┌──

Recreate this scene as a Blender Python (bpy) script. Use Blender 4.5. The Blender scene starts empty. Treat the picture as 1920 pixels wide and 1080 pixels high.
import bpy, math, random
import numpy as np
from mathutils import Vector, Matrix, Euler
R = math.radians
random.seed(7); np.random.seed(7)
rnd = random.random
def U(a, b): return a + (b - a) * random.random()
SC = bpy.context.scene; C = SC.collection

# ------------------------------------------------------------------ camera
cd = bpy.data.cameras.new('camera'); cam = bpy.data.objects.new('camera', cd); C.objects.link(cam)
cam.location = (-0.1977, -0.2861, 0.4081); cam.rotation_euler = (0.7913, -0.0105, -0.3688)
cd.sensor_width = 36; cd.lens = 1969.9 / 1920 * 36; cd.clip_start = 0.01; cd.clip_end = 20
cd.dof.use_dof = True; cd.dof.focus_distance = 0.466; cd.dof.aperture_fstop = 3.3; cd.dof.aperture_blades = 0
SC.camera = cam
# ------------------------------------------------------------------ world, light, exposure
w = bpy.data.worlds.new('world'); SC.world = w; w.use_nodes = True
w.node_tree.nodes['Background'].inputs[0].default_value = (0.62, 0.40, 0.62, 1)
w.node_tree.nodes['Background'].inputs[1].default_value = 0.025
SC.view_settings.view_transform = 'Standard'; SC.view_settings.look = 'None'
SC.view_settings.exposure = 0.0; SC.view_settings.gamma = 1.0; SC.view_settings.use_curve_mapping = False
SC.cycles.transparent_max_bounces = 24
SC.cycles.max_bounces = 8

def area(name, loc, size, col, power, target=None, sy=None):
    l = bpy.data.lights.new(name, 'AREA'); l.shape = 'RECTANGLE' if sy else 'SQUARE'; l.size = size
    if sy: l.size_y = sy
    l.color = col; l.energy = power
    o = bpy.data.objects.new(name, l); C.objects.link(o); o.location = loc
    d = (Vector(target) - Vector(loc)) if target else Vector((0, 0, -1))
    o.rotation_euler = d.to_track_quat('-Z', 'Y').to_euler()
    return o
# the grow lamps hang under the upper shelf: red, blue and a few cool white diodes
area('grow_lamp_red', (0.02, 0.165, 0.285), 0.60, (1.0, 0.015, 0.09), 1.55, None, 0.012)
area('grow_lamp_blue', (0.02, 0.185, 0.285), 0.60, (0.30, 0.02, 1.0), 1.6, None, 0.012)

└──
┌──

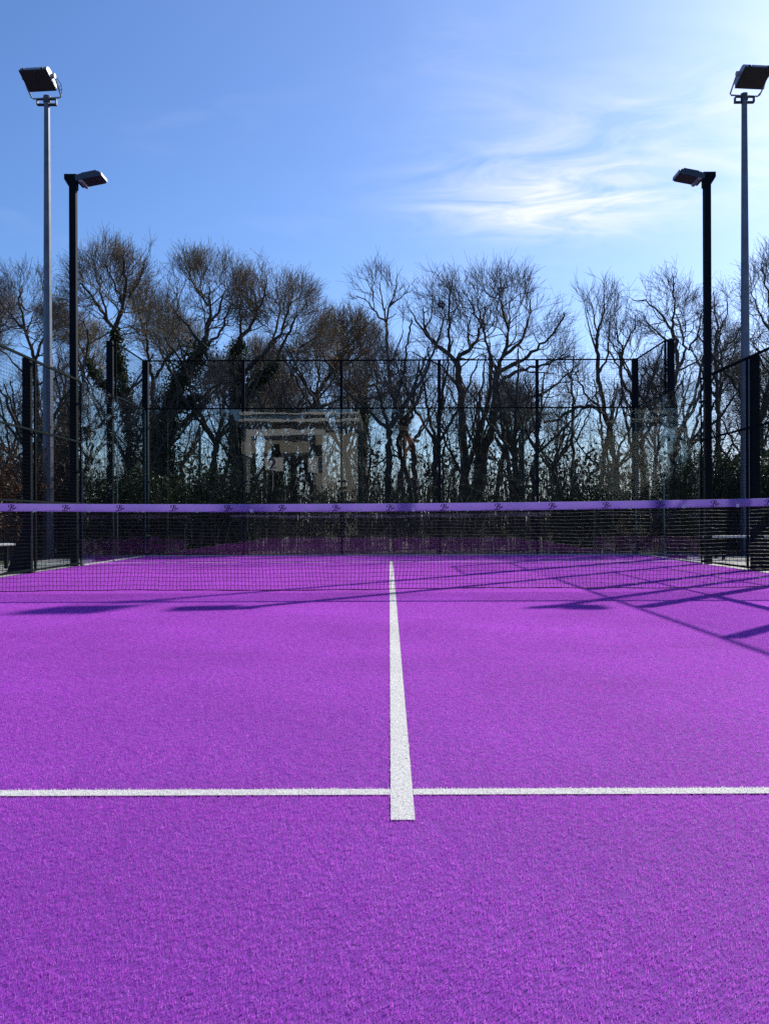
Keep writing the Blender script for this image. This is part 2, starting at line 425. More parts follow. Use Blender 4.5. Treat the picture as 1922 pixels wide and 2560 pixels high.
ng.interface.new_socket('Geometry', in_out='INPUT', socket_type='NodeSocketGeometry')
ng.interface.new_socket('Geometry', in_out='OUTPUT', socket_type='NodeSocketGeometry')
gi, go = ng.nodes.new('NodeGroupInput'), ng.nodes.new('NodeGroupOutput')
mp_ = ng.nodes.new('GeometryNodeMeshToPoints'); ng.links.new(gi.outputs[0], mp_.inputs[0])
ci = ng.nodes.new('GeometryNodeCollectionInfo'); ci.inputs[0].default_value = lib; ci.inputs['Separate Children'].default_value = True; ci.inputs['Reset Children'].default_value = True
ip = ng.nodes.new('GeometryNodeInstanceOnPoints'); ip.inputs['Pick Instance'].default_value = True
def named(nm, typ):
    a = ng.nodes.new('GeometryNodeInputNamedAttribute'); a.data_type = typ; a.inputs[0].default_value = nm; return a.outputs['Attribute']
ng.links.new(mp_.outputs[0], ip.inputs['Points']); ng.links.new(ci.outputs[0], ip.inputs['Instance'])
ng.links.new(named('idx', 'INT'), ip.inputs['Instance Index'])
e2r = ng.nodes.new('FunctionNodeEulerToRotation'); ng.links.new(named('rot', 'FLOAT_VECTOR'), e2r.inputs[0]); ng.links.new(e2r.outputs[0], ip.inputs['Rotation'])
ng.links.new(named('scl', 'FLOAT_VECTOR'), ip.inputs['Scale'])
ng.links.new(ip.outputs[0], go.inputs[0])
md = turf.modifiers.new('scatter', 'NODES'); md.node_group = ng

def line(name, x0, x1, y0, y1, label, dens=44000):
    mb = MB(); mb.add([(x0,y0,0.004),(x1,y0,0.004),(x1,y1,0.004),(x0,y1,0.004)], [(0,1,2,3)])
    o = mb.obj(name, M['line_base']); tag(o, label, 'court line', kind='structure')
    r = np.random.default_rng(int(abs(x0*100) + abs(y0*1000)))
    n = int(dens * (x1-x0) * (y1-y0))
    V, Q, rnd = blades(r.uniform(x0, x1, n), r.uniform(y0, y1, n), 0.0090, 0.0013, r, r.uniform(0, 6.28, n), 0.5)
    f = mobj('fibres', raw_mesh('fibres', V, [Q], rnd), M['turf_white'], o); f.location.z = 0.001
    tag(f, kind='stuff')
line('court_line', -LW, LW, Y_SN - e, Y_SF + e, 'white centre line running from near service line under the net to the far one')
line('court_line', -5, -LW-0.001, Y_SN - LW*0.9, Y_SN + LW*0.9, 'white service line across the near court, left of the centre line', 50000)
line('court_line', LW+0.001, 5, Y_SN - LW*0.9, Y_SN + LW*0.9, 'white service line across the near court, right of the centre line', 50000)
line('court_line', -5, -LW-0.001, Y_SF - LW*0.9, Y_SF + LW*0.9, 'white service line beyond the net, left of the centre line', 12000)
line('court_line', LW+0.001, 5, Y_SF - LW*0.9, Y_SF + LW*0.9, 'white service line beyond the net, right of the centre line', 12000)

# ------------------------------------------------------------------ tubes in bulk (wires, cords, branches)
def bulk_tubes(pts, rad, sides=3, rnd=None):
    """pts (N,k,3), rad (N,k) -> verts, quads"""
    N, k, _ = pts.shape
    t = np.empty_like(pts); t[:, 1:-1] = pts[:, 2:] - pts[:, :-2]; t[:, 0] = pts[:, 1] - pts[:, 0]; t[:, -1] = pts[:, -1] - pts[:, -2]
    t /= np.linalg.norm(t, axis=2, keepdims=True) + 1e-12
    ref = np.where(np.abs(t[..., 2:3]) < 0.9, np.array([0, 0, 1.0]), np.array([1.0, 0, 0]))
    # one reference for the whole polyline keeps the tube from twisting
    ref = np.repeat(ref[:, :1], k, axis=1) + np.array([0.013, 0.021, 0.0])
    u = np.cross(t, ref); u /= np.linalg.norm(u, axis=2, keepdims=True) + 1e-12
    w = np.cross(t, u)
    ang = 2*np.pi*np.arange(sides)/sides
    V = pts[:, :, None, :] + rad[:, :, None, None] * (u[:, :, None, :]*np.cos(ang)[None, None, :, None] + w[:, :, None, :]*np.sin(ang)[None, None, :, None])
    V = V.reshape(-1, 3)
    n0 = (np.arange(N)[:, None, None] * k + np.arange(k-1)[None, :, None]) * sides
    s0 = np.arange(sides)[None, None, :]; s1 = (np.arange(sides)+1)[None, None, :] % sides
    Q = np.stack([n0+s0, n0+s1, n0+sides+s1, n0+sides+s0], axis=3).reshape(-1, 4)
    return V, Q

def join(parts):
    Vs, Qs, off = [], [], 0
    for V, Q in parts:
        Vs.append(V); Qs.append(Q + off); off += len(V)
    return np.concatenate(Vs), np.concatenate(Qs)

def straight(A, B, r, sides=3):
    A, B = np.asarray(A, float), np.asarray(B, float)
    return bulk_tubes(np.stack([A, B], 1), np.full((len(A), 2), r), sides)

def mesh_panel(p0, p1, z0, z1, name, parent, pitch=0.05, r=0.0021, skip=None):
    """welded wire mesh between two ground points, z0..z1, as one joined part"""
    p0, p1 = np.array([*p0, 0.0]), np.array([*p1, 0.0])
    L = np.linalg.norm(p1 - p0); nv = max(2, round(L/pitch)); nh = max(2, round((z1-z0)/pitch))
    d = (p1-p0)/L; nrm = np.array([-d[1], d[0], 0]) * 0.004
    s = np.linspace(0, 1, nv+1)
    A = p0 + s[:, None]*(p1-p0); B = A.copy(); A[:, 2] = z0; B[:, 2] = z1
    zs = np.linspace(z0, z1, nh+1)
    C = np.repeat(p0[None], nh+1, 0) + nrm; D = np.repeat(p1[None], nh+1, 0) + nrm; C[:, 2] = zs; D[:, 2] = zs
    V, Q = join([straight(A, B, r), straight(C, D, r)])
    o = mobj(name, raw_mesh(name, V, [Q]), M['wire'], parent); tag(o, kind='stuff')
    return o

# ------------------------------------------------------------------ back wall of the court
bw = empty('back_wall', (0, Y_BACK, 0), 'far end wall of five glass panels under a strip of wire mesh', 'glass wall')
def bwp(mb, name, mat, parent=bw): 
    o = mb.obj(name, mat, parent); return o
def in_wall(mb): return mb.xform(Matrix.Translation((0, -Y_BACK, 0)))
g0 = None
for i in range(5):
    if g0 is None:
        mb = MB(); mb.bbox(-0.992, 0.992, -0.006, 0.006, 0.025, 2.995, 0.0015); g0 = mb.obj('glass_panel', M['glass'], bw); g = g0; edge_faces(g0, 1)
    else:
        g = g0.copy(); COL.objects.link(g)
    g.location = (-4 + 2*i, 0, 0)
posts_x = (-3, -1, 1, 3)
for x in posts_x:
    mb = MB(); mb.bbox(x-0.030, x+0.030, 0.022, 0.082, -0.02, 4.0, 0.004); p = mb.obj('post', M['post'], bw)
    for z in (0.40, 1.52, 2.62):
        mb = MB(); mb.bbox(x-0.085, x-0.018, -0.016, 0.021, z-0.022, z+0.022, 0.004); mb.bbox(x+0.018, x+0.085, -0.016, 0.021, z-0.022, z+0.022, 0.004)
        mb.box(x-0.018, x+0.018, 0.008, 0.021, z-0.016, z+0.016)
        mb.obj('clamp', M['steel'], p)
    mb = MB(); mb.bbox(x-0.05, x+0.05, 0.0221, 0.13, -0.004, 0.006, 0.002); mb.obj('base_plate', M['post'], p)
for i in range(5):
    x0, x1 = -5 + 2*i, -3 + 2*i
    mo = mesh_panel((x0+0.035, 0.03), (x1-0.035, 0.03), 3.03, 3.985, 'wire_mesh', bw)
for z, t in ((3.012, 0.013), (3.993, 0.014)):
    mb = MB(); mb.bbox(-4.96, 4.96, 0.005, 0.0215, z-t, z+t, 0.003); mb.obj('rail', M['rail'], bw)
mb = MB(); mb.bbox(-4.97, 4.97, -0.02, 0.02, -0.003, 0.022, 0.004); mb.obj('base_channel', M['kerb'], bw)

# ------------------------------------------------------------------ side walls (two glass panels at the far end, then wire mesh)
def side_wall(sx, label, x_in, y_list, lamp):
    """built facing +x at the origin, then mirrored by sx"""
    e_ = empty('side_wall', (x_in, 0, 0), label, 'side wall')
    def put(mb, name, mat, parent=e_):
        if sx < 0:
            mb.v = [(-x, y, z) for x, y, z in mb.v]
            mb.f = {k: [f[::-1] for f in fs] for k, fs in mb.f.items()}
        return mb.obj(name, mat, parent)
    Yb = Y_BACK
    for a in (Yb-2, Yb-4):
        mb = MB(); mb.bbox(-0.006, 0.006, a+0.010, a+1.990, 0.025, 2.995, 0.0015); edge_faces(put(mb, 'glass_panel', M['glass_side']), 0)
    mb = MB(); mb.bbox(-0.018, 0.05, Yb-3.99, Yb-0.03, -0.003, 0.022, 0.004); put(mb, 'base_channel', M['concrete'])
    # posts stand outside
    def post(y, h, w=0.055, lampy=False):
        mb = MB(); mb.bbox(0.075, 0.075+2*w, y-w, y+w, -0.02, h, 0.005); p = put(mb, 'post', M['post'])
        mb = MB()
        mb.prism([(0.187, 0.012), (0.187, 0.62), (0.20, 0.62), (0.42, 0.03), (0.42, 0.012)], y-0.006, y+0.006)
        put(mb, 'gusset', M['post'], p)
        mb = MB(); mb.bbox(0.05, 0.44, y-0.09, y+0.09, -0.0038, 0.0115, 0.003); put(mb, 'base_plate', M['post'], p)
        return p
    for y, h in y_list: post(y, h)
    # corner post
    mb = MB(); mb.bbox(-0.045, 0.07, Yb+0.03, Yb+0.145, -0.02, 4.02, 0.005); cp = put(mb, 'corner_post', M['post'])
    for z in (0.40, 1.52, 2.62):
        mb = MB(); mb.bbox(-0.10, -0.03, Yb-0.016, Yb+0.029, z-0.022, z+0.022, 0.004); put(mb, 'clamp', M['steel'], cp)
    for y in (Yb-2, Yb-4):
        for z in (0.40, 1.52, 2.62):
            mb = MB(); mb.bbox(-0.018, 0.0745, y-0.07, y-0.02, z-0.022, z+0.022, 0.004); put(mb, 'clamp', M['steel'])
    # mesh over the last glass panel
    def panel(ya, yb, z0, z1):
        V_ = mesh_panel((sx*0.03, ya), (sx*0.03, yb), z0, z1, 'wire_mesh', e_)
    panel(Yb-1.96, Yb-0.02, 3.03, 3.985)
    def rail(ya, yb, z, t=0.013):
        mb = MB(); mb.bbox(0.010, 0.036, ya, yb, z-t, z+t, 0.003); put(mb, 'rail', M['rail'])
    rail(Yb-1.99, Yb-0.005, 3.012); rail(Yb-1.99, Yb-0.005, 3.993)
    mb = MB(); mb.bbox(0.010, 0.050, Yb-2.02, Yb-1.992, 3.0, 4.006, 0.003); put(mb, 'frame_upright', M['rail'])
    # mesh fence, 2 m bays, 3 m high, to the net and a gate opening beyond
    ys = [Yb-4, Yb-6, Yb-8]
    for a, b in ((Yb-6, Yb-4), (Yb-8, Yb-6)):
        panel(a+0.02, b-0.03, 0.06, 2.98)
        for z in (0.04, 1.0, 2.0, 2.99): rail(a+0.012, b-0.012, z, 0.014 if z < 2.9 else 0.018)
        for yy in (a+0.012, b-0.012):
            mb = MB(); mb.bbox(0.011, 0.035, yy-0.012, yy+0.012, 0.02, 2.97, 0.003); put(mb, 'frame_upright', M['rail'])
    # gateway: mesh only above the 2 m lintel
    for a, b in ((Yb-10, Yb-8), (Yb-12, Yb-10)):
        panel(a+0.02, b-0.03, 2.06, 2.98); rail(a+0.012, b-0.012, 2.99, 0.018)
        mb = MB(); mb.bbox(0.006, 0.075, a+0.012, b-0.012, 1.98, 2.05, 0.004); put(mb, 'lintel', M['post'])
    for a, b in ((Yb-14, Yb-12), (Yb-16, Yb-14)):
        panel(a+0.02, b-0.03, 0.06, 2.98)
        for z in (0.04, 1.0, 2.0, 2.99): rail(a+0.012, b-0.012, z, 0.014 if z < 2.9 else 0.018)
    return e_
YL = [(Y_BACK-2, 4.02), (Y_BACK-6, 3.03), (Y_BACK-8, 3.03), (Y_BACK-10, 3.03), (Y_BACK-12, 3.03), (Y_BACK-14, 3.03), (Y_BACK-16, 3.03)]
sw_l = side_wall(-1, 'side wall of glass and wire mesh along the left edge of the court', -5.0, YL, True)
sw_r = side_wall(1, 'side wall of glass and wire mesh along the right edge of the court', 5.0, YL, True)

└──

• WRITTEN PROBLEM
From the listing above, output exactly the run of lines that starts with the line containing "Recreate this scene" and ends with the line containing "SC.cycles.max_bounces = 8".

• OUTPUT FOR THIS TASK
Recreate this scene as a Blender Python (bpy) script. Use Blender 4.5. The Blender scene starts empty. Treat the picture as 1920 pixels wide and 1080 pixels high.
import bpy, math, random
import numpy as np
from mathutils import Vector, Matrix, Euler
R = math.radians
random.seed(7); np.random.seed(7)
rnd = random.random
def U(a, b): return a + (b - a) * random.random()
SC = bpy.context.scene; C = SC.collection

# ------------------------------------------------------------------ camera
cd = bpy.data.cameras.new('camera'); cam = bpy.data.objects.new('camera', cd); C.objects.link(cam)
cam.location = (-0.1977, -0.2861, 0.4081); cam.rotation_euler = (0.7913, -0.0105, -0.3688)
cd.sensor_width = 36; cd.lens = 1969.9 / 1920 * 36; cd.clip_start = 0.01; cd.clip_end = 20
cd.dof.use_dof = True; cd.dof.focus_distance = 0.466; cd.dof.aperture_fstop = 3.3; cd.dof.aperture_blades = 0
SC.camera = cam
# ------------------------------------------------------------------ world, light, exposure
w = bpy.data.worlds.new('world'); SC.world = w; w.use_nodes = True
w.node_tree.nodes['Background'].inputs[0].default_value = (0.62, 0.40, 0.62, 1)
w.node_tree.nodes['Background'].inputs[1].default_value = 0.025
SC.view_settings.view_transform = 'Standard'; SC.view_settings.look = 'None'
SC.view_settings.exposure = 0.0; SC.view_settings.gamma = 1.0; SC.view_settings.use_curve_mapping = False
SC.cycles.transparent_max_bounces = 24
SC.cycles.max_bounces = 8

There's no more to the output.